Cockpit SX Tutorials: Aileron Differential

By Mike Shellim

Aileron Differential on the Cockpit SX

To obtain smoooth turns especially on gliders, aileron travel is normally set so there is more movement in the up direction than down. This is called aileron differential, or 'diff' for short.

The adjustment for diff on the Cockpit SX is different to other systems, as there is no dedicated Diff menu.

To adjust the diff on the outer control surfaces (ailerons), go to the AI-AI mixer menu (AIleron stick -> AIleron servos). Push the aileron stick one way and adjust the amount of up-aileron travel. Push the stick the other way and adjust the amount of down-aileron travel.

To adjust the diff on the inner control surfaces (flaps), do exactly the same thing, except using the AI-FL mixer (AIleron stick -> FLap servos).

Why the Multiplex way?

Why did Multiplex not simply provide a single Diff menu? Because their way allows independent differential adjustment for the inner (flap) and outer (aileron) control surfaces.

Servo Travel menu

Don't use Servo Travel to adjust aileron differential - this is bad practice. Doing this will make the aileron servos response assymetric to all control inputs, not just aileron, when using mixers. Instead, adjust diff using the AI-AI mixer as described above.

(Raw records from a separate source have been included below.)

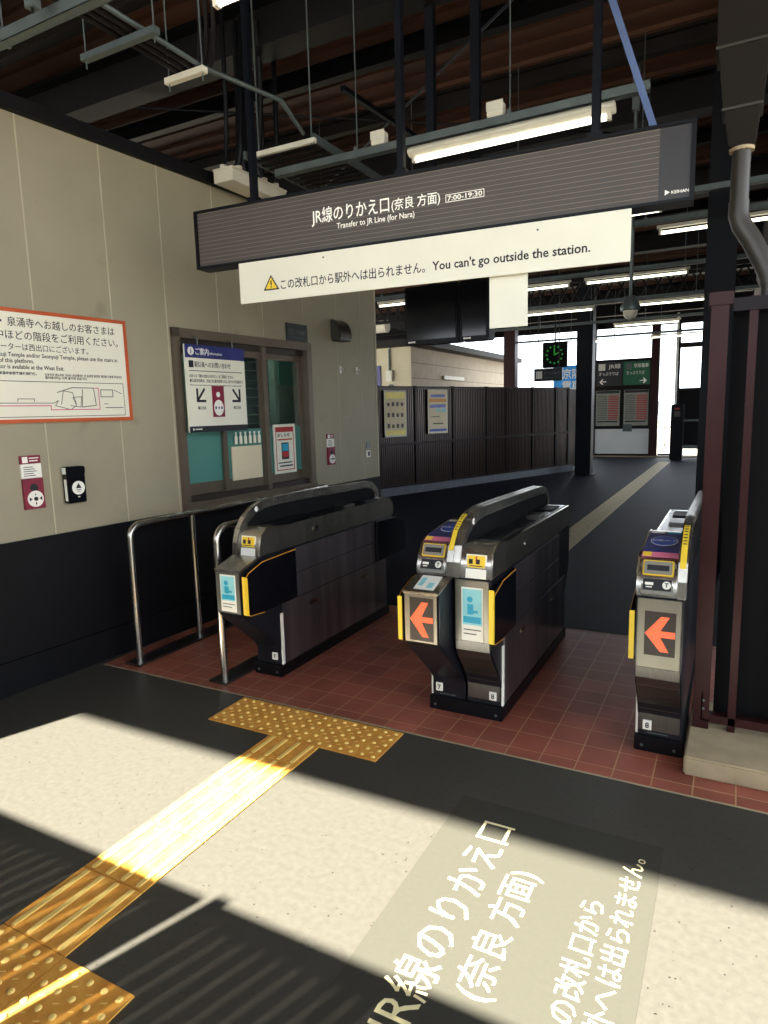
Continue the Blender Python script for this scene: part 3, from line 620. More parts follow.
        bp = obj('button_panel', facet_box(MB(), p0, p1, rx[0]+0.014, rx[1]-0.014, 0.002, 0.1, 0.42, 0.002), 'ink', r, 0.0)
        obj('panel_text', facet_box(facet_box(MB(), p0, p1, rx[0]+0.022, rx[0]+0.055, 0.001, 0.24, 0.32, 0.0042), p0, p1, rx[0]+0.026, rx[0]+0.050, 0.001, 0.17, 0.20, 0.0042), 'white', bp)
        Vt = (Vector(p1)-Vector(p0)).normalized(); nn = Vector((-Vt.y, Vt.x))
        c_ = Vector(p0)+(Vector(p1)-Vector(p0))*0.26+nn*0.005
        m = MB(); b_ = len(m.v)
        cxx = rx[1]-0.032
        ring = [(cxx+0.017*math.cos(t*PI/10), c_.x+Vt.x*0.017*math.sin(t*PI/10), c_.y+Vt.y*0.017*math.sin(t*PI/10)) for t in range(20)]
        m.v += ring+[(x_, y_+nn.x*0.002, z_+nn.y*0.002) for x_, y_, z_ in ring]
        m.f.append(tuple(range(20, 40))); m.f += [(i, (i+1) % 20, 20+(i+1) % 20, 20+i) for i in range(20)]; m.f.append(tuple(range(19, -1, -1)))
        rb = obj('round_button', m, 'white', bp)
        text('button_letter', 'T', 0.026, 'ink', (cxx, c_.x+nn.x*0.003-Vt.x*0.009, c_.y+nn.y*0.003-Vt.y*0.009), rb, yd=(0, Vt.x, Vt.y), align='CENTER', bold=0.03)
        sl = obj('ticket_slot_surround', facet_box(MB(), p0, p1, rx[0]+0.008, rx[1]-0.008, 0.006, 0.52, 0.97, 0.0), 'yellow', r, 0.004)
        sp_ = obj('ticket_slot', facet_box(MB(), p0, p1, rx[0]+0.014, rx[1]-0.014, 0.004, 0.56, 0.93, 0.005), 'plastic', sl, 0.002)
        obj('slot_opening', facet_box(MB(), p0, p1, rx[0]+0.026, rx[1]-0.026, 0.001, 0.66, 0.82, 0.0092), 'ink', sp_)
        q0, q1 = (-0.088, 0.9425), (-0.052, 0.957)
        obj('label_strip', facet_box(MB(), q0, q1, rx[0]-0.004, rx[1]+0.004, 0.002, 0.0, 1.0, 0.002), 'pink', r)
        obj('label_mark', facet_box(MB(), q0, q1, rx[0]+0.0, rx[0]+0.035, 0.001, 0.1, 0.9, 0.0042), 'yellow', r)
        t0, t1 = (-0.05, 0.957), (0.27, 0.992)
        ic = obj('card_reader_panel', facet_box(MB(), t0, t1, rx[0]-0.006, rx[1]+0.006, 0.004, 0.02, 0.98, 0.001), 'navy', r, 0.001)
        tv = (Vector(t1)-Vector(t0)); tn = Vector((-tv.y, tv.x)).normalized()
        def oval(a_, b_, up, name, mm):
            c0 = Vector(t0)+tv*0.5+tn*up; d_ = tv.normalized(); mb = MB(); xx = (rx[0]+rx[1])/2
            rg = [(xx+a_*math.cos(t*PI/14), c0.x+d_.x*b_*math.sin(t*PI/14), c0.y+d_.y*b_*math.sin(t*PI/14)) for t in range(28)]
            mb.v += rg+[(x_, y_+tn.x*0.001, z_+tn.y*0.001) for x_, y_, z_ in rg]; mb.f.append(tuple(range(28, 56))); mb.f += [(i, (i+1) % 28, 28+(i+1) % 28, 28+i) for i in range(28)]
            obj(name, mb, mm, ic)
        oval(0.058, 0.075, 0.0055, 'reader_ring', 'white'); oval(0.054, 0.069, 0.0067, 'reader_oval', 'blue')
        text('reader_text', 'ICカード', 0.03, 'white', ((rx[0]+rx[1])/2, t0[0]+tv.x*0.46, t0[1]+tv.y*0.46+0.0082), ic, yd=(0, tv.x, tv.y), align='CENTER', bold=0.01)
        obj('reader_band', facet_box(MB(), t0, t1, rx[0], rx[0]+0.06, 0.001, 0.88, 0.96, 0.005), 'white', ic); obj('reader_band', facet_box(MB(), t0, t1, rx[0]+0.075, rx[1], 0.001, 0.88, 0.96, 0.005), 'cyan_dk', ic)
        # yellow warning strip over the arch
        ys = obj('warning_strip', MB().strip([(y-0.0, z+0.0015) for y, z in [(-0.150, 0.915), (-0.135, 0.9405), (-0.08, 1.0055), (0.0, 1.0505), (0.05, 1.067)]], 0.0015, *P(0.006, 0.030)), 'yellow', r)
        m = MB()
        for k in range(14):
            t = k/13; a0_ = Vector((-0.08, 1.0075)).lerp(Vector((0.0, 1.0525)), t*3) if t < 1/3 else (Vector((0.0, 1.0525)).lerp(Vector((0.09, 1.0795)), t*3-1) if t < 2/3 else Vector((0.09, 1.0795)).lerp(Vector((0.2, 1.0905)), t*3-2))
            m.box(*P(0.011, 0.025), a0_.x, a0_.x+0.008, a0_.y-0.001, a0_.y+0.003)
        obj('strip_letters', m, 'ink', ys)
    if front == 'box' and reader:
        lt0, lt1 = (-0.33, 0.745), (-0.18, 0.792)
        ls = obj('lid_sticker', facet_box(MB(), lt0, lt1, fx[0]+0.04, fx[1]-0.03, 0.001, 0.1, 0.9, 0.001), 'white', r); obj('sticker_print', facet_box(facet_box(MB(), lt0, lt1, fx[0]+0.05, fx[0]+0.075, 0.001, 0.3, 0.75, 0.002), lt0, lt1, fx[0]+0.10, fx[0]+0.13, 0.001, 0.2, 0.5, 0.002), 'cyan', ls)

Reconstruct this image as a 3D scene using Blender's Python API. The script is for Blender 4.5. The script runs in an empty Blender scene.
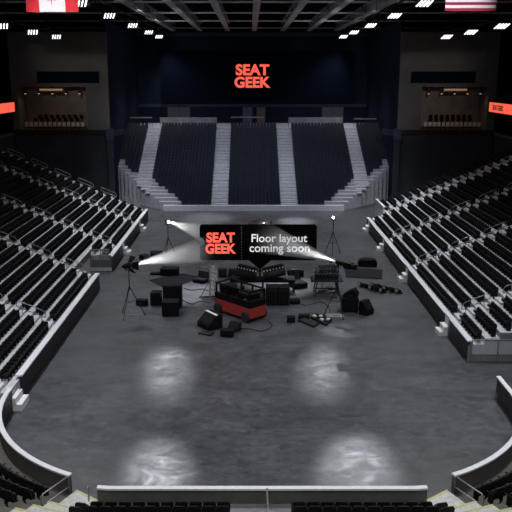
import bpy, math, random
from mathutils import Vector, Matrix
random.seed(7)
C = bpy.context.scene.collection
PI = math.pi
ORD = ("zeroth first second third fourth fifth sixth seventh eighth ninth tenth eleventh twelfth thirteenth fourteenth "
       "fifteenth sixteenth seventeenth eighteenth nineteenth twentieth twenty-first twenty-second twenty-third twenty-fourth twenty-fifth").split()

# ------------------------------------------------------------------ camera geometry (used to read places off the ground plane)
F, H = 740.0, 16.0
TH = math.atan(181 / F)
ct, st = math.cos(TH), math.sin(TH)

def at(u, v, z=0.0):
    a = (v - 256) / F
    y = (H - z) * (ct - a * st) / (st + a * ct)
    zc = y * ct + (H - z) * st
    return Vector(((u - 250) * zc / F, y, z))

def z_at(v, y):
    a = (v - 256) / F
    return H - y * (st + a * ct) / (ct - a * st)

def x_at(u, y, z):
    return (u - 250) * (y * ct + (H - z) * st) / F

def project(x, y, z):
    d = H - z
    zc = y * ct + d * st
    return 250 + F * x / zc, 256 + F * (d * ct - y * st) / zc, zc

# ------------------------------------------------------------------ materials
def mat(name, col, rough=0.6, metal=0.0, spec=0.5, var=0.15, scale=4.0, bump=0.0, emit=None, strength=0.0):
    m = bpy.data.materials.new(name)
    m.use_nodes = True
    nt = m.node_tree
    b = nt.nodes['Principled BSDF']
    b.inputs['Roughness'].default_value = rough
    b.inputs['Metallic'].default_value = metal
    b.inputs['Specular IOR Level'].default_value = spec
    tc = nt.nodes.new('ShaderNodeTexCoord')
    nz = nt.nodes.new('ShaderNodeTexNoise')
    nz.inputs['Scale'].default_value = scale
    nz.inputs['Detail'].default_value = 5
    nt.links.new(tc.outputs['Object'], nz.inputs['Vector'])
    rp = nt.nodes.new('ShaderNodeValToRGB')
    rp.color_ramp.elements[0].position = 0.3
    rp.color_ramp.elements[1].position = 0.7
    rp.color_ramp.elements[0].color = [c * (1 - var) for c in col] + [1]
    rp.color_ramp.elements[1].color = [min(1, c * (1 + var)) for c in col] + [1]
    nt.links.new(nz.outputs['Fac'], rp.inputs['Fac'])
    nt.links.new(rp.outputs['Color'], b.inputs['Base Color'])
    if bump:
        bp = nt.nodes.new('ShaderNodeBump')
        bp.inputs['Strength'].default_value = bump
        bp.inputs['Distance'].default_value = 0.02
        nt.links.new(nz.outputs['Fac'], bp.inputs['Height'])
        nt.links.new(bp.outputs['Normal'], b.inputs['Normal'])
    if emit:
        b.inputs['Emission Color'].default_value = list(emit) + [1]
        b.inputs['Emission Strength'].default_value = strength
    return m

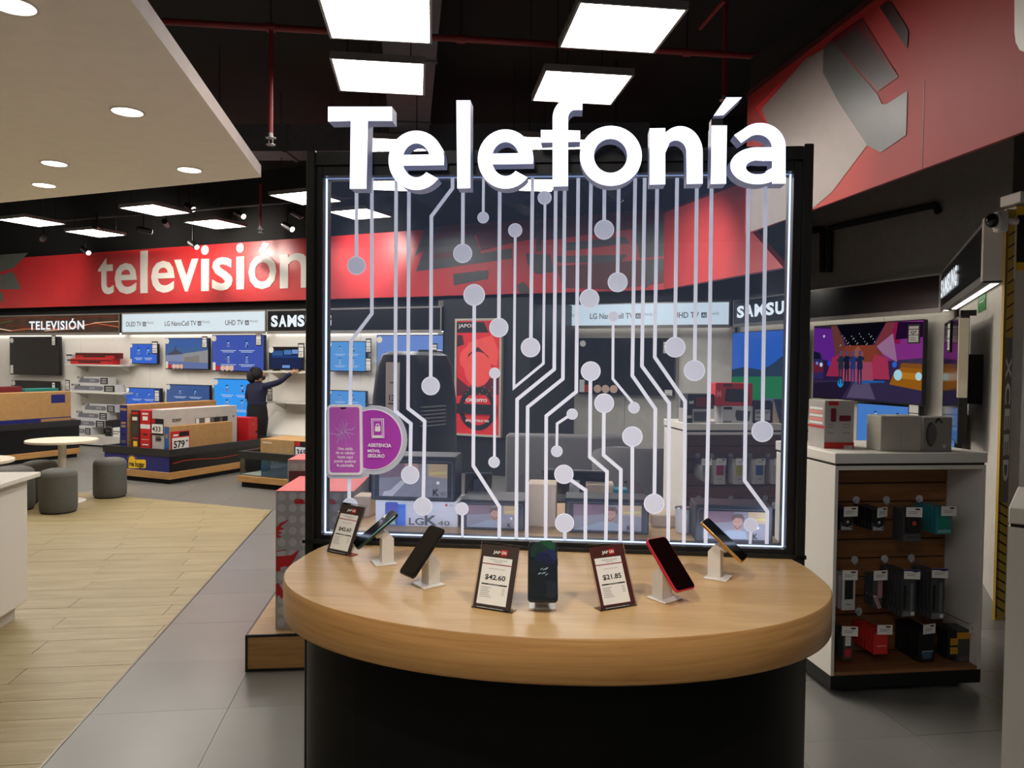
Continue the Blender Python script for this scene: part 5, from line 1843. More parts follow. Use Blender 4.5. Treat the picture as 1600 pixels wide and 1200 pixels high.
def aiwa(t, W, D, H, full=True):
    put('box_top', G().box(0, W, 0, D, H, H + .003, m_ptop), t)
    g = G()
    nx = 7
    for i in range(nx):
        for j in range(12):
            zc = H * (.965 - .083 * j)
            if zc > .02:
                g.disc(W * (.08 + .14 * i), zc, W * .052, -.002, m_dotw, 12)
    put('dot_print', g, t)
    g = G()
    for pts in (((.03, .74), (.2, .775), (.55, .80), (.3, .765), (.2, .745), (.36, .73), (.1, .715), (.28, .70), (.08, .69), (.26, .672), (.03, .665)),
                ((.03, .53), (.6, .54), (.9, .58), (.72, .51), (.62, .48), (.5, .455), (.35, .46), (.3, .455), (.2, .45), (.2, .425), (.03, .42)),
                ((.03, .33), (.12, .34), (.3, .28), (.6, .20), (.3, .235), (.25, .22), (.15, .25), (.03, .245)), ((.03, .565), (.4, .575), (.4, .58), (.03, .57))):
        g.poly([(W * u * .34, H * v) for u, v in pts], -.004, m_red)
    g.text('aiwa', W * .24, H * .915, m_red, -.004, h=H * .045, wd=W * .54, bold=.05)
    g.rect(W * .72, W * .84, H * .03, H * .055, -.004, m_ink).rect(W * .733, W * .826, H * .034, H * .051, -.005, m_dotgrey)
    put('front_print', g, t)
t = carton(S1, 0, w1, 0, .52, HP, HP + h1, 'large grey and red dotted party speaker carton on the oak podium', m_dotgrey, 'speaker_carton', 'box', None, aiwa)
q = S1.at(.18, .62, 0)
S2 = Fr((q[0], q[1]), 2)
x2 = S2.x(450)
zt2 = S2.hit(465, 719)[1]
def aiwa2(t, W, D, H):
    put('box_top', G().box(0, W, 0, D, H, H + .003, m_ptop), t)
    g = G().rect(0, W, H * .72, H * .98, -.002, m_sonygrey).rect(W * .02, W * .98, H * .83, H * .92, -.004, mat('maroon_slot', (110, 52, 58), .5))
    for i in range(6):
        g.disc(W * (.1 + .16 * i), H * .95, W * .05, -.003, m_dotw, 10)
    put('front_print', g, t)
carton(S2, x2, x2 + w1, 0, .3, HP, zt2, 'second dotted speaker carton standing behind the first on the podium', m_dotgrey, 'speaker_carton', 'box', None, aiwa2)

# tall black party speaker
d = sight(648, 600)
YS = 4.75
sp = Vector((d.x * YS / d.y, YS))
zt_ = EYE + sight(640, 549).z * 4.6 / sight(640, 549).y
t = thing('party_speaker', 'tall black tapering party speaker with a paper price strip on its front', 'speaker', (sp.x, sp.y, HP), R(-34))
t.scale = (1.16, 1.1, 1)
HS = zt_ - HP
m_spk = mat('black_speaker_case', (20, 20, 21), .38, var=.1)
def sec(z, w_, d_):
    return [(-w_, -d_, z), (w_, -d_, z), (w_ * .96, d_, z), (-w_ * .96, d_, z)]
rows = [(0.02, .19, .2), (.08, .2, .21), (HS * .45, .195, .21), (HS * .8, .185, .2), (HS * .94, .165, .185), (HS * .985, .14, .165), (HS, .10, .13)]
V, F = [], []
nn = 20
for z, w_, d_ in rows:
    for i in range(nn):
        a = 2 * math.pi * i / nn
        c, s_ = math.cos(a), math.sin(a)
        V.append((w_ * math.copysign(abs(c) ** .5, c), d_ * math.copysign(abs(s_) ** .5, s_), z))
for k in range(len(rows) - 1):
    for i in range(nn):
        F.append((k * nn + i, k * nn + (i + 1) % nn, (k + 1) * nn + (i + 1) % nn, (k + 1) * nn + i))
F.append(tuple(range(nn))[::-1])
F.append(tuple(range((len(rows) - 1) * nn, len(rows) * nn)))
put('cabinet_shell', G().add(V, F, m_spk), t, smooth=True)
put('foot', G().box(-.16, .16, -.16, .16, 0, .03, m_blackmatt), t)
put('front_grille', G().rbox(-.13, .13, -.226, -.2, .2, HS * .72, m_blackmatt, .01, 1), t)
for zc, rc in ((.42, .105), (.78, .105)):
    put('woofer', G().lathe([(rc, 0), (rc, .012), (rc * .85, .004), (rc * .4, -.01), (.002, -.004)], mat('woofer_cone', (30, 30, 32), .5), 24).shift(0, 0, 0), t, (0, -.226, zc), rot=(R(90), 0, 0), smooth=True)
for sx_ in (-1, 1):
    for k in range(6):
        put('louvre', G().box(sx_ * .19 - .012, sx_ * .19 + .012, -.17, .02, HS * .70 + .022 * k, HS * .70 + .008 + .022 * k, m_grey), t)
put('handle', G().rbox(-.07, .07, .10, .16, HS - .02, HS + .015, m_dark, .008, 1), t)
g = G().box(-.02, .07, -.212, -.206, HS * .74, HS * .955, m_paper)
g.text('13', .005, HS * .80, m_ink, -.214, h=.035, bold=.02).rect(.0, .05, HS * .785, HS * .79, -.214, m_ink).rect(.01, .04, HS * .87, HS * .875, -.214, m_greyink)
put('price_strip', g, t)
put('lettering', G().text('aiwa', -.035, HS * .69, m_grey, -.23, h=.02, bold=.02), t)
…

Aileron Differential Suppression (ADS)

On sailplanes with 4-servo wings, the flaps normally go down and the ailerons are raised as spoiler is deployed. As the ailerons are raised, full movement is required from the downgoing aileron to preserve directional control. This raises a potential problem if differential has been set, since differential reduces the amount of downgoing movement.

To overcome this, the Cockpit SX features Automatic Differential Suppression (ADS). This automatically suppresses differential on the outer control surfaces (chs 1&5) as spoiler is deployed. With zero spoiler, the differential takes the value as set in the AI-AI menu. As full spoiler is applied, differential is gradually reduced to zero, i.e. the downgoing aileron movement is restored.

The flaps (chs 6&7) do not feature ADS, since these surfaces are lowered not raised as brakes are deployed.


The Cockpit SX way of setting up differential is flexible and logical. The provision of aileron differential suppression (ADS) means that you can set up crow brakes, without worrying about turn response due to differential.